- _Exercise details_
Write every line of the material out exactly as shown.

- _Data block_
* Start *

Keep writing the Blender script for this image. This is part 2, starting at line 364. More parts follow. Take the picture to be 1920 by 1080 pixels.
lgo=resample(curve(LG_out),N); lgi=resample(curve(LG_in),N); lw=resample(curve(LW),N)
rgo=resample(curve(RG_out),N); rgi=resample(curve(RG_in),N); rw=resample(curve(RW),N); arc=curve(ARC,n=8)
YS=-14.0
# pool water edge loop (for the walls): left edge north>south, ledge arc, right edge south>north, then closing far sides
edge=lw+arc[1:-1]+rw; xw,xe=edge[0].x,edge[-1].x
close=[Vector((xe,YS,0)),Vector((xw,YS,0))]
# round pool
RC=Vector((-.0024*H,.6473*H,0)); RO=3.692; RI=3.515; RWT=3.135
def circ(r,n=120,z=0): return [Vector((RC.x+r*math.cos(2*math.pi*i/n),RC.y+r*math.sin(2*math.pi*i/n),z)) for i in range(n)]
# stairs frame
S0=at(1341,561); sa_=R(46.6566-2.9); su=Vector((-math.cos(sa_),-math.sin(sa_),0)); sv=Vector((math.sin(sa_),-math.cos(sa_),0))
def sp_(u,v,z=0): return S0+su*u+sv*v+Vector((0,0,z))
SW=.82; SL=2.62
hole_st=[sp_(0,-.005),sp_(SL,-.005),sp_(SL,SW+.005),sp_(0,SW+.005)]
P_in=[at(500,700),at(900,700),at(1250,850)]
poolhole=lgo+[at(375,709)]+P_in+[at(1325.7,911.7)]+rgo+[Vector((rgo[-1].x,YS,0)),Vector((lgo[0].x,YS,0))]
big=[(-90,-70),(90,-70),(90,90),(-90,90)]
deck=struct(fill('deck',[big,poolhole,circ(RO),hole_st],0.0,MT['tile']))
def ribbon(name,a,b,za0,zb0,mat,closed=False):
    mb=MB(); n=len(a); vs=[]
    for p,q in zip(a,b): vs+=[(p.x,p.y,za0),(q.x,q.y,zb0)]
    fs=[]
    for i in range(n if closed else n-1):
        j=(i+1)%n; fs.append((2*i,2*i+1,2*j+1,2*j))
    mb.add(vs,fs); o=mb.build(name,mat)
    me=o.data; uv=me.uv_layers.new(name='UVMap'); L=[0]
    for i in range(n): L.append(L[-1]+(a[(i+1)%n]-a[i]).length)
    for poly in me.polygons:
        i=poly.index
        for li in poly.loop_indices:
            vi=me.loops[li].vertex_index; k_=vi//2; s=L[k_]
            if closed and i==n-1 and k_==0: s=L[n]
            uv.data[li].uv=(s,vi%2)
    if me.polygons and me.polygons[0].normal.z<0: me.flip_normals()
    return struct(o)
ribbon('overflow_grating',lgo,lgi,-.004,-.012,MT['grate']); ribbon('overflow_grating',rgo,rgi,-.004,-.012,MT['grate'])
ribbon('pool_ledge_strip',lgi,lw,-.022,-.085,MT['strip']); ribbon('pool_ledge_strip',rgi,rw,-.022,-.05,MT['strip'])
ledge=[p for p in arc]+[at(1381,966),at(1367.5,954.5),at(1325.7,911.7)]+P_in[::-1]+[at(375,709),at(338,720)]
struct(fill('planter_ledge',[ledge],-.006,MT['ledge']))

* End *

- _Solution for this exercise_
Keep writing the Blender script for this image. This is part 2, starting at line 364. More parts follow. Take the picture to be 1920 by 1080 pixels.
lgo=resample(curve(LG_out),N); lgi=resample(curve(LG_in),N); lw=resample(curve(LW),N)
rgo=resample(curve(RG_out),N); rgi=resample(curve(RG_in),N); rw=resample(curve(RW),N); arc=curve(ARC,n=8)
YS=-14.0
# pool water edge loop (for the walls): left edge north>south, ledge arc, right edge south>north, then closing far sides
edge=lw+arc[1:-1]+rw; xw,xe=edge[0].x,edge[-1].x
close=[Vector((xe,YS,0)),Vector((xw,YS,0))]
# round pool
RC=Vector((-.0024*H,.6473*H,0)); RO=3.692; RI=3.515; RWT=3.135
def circ(r,n=120,z=0): return [Vector((RC.x+r*math.cos(2*math.pi*i/n),RC.y+r*math.sin(2*math.pi*i/n),z)) for i in range(n)]
# stairs frame
S0=at(1341,561); sa_=R(46.6566-2.9); su=Vector((-math.cos(sa_),-math.sin(sa_),0)); sv=Vector((math.sin(sa_),-math.cos(sa_),0))
def sp_(u,v,z=0): return S0+su*u+sv*v+Vector((0,0,z))
SW=.82; SL=2.62
hole_st=[sp_(0,-.005),sp_(SL,-.005),sp_(SL,SW+.005),sp_(0,SW+.005)]
P_in=[at(500,700),at(900,700),at(1250,850)]
poolhole=lgo+[at(375,709)]+P_in+[at(1325.7,911.7)]+rgo+[Vector((rgo[-1].x,YS,0)),Vector((lgo[0].x,YS,0))]
big=[(-90,-70),(90,-70),(90,90),(-90,90)]
deck=struct(fill('deck',[big,poolhole,circ(RO),hole_st],0.0,MT['tile']))
def ribbon(name,a,b,za0,zb0,mat,closed=False):
    mb=MB(); n=len(a); vs=[]
    for p,q in zip(a,b): vs+=[(p.x,p.y,za0),(q.x,q.y,zb0)]
    fs=[]
    for i in range(n if closed else n-1):
        j=(i+1)%n; fs.append((2*i,2*i+1,2*j+1,2*j))
    mb.add(vs,fs); o=mb.build(name,mat)
    me=o.data; uv=me.uv_layers.new(name='UVMap'); L=[0]
    for i in range(n): L.append(L[-1]+(a[(i+1)%n]-a[i]).length)
    for poly in me.polygons:
        i=poly.index
        for li in poly.loop_indices:
            vi=me.loops[li].vertex_index; k_=vi//2; s=L[k_]
            if closed and i==n-1 and k_==0: s=L[n]
            uv.data[li].uv=(s,vi%2)
    if me.polygons and me.polygons[0].normal.z<0: me.flip_normals()
    return struct(o)
ribbon('overflow_grating',lgo,lgi,-.004,-.012,MT['grate']); ribbon('overflow_grating',rgo,rgi,-.004,-.012,MT['grate'])
ribbon('pool_ledge_strip',lgi,lw,-.022,-.085,MT['strip']); ribbon('pool_ledge_strip',rgi,rw,-.022,-.05,MT['strip'])
ledge=[p for p in arc]+[at(1381,966),at(1367.5,954.5),at(1325.7,911.7)]+P_in[::-1]+[at(375,709),at(338,720)]
struct(fill('planter_ledge',[ledge],-.006,MT['ledge']))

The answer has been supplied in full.